The first batch of prototype Black Market Puddings were created for the Food Forward exhibition in Stroom, the Dutch art centre in the Hague, where guests were invited to respond to the proof-of-concept pudding, which was served up as hors d’oeuvres. A lot of vegetarians, John attests, were enthused that they could enjoy an animal-based product safe in the knowledge that no pig had died in the production. And all in attendance were struck, not only by how tasty the dish was, but its novel provenance. Of course what he’s creating is more than just a novel take on blood sausage. Removing such a prominent link in the established food chain has the potential to unsettle many of our assumptions about consumption.

As John, a vegetarian since 2008, explains, Black Market Pudding doesn’t quite fit with the logic of the human carnivore dominating from the top of the food chain. ‘When you dine on Black Market Pudding you are actually taking blood from a living animal’, he says of the dilemma. ‘Technically that puts you in the position of being a more of a parasite, than a traditional carnivore. And this is something I may have to help people come to terms with.’

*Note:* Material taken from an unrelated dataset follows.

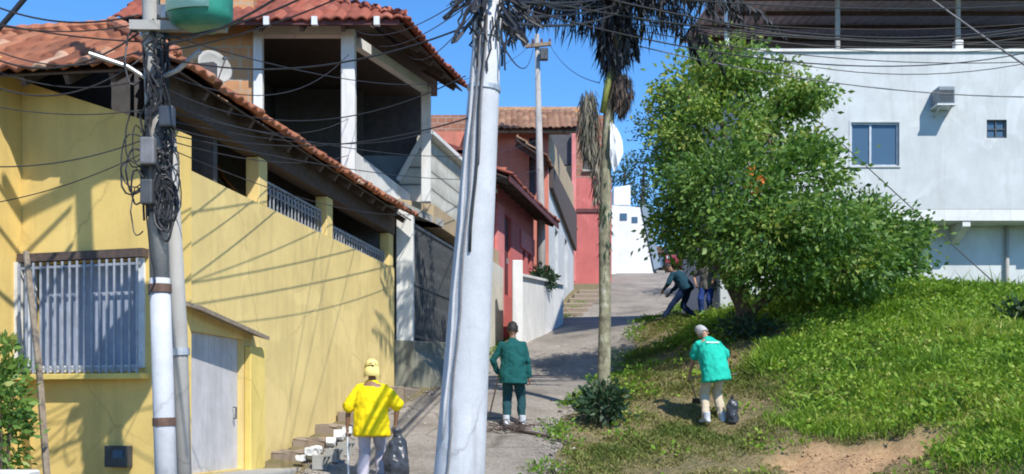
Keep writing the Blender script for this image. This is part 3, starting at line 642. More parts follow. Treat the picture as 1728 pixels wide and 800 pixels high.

The project also pushes the concepts of fair trade and organic to a far more extreme conclusion. For consumers empowered by growing conversations of provenance and ethical transparency, simple provision of a product is no longer enough. By paying a little bit extra, shoppers can demand that no exploitation occurs all the way along the chain of supply, whether that’s through buying fair trade coffee to support an ethical industry or choosing organic produce to support animal welfare. ‘We’re pushing that ethical payoff a step further’, explains John. ‘If you purchase Black Market Pudding not only are you buying a delicious black pudding, but you are partaking in a product that takes the animal out of the food chain. So you can consume the blood of the animal, while simultaneously protecting the animal.’ As the project continues, John is actively negotiating how to take care of the Black Market Pudding Pigs for the duration of their natural lives. But, subsidising an animal outside of the established food chain won’t come cheap, and the end result will be a black pudding fit for a king rather than a hangover breakfast.

No foodstuff made from the blood of a living animal has ever been brought to the market. John anticipates (and indeed relishes) other consequences which could result from Black Market Pudding carving out a new section in the marketplace. For one there is no regulatory infrastructure in place to cope with such a product, but that uncertainty is part of the appeal: ‘I’m interested to see how Black Market Pudding will be regulated’, muses John. ‘My hope is that by bringing an unusual situation into the marketplace, this will engender new policies and thinking around our consumption of animal products and foodstuffs.’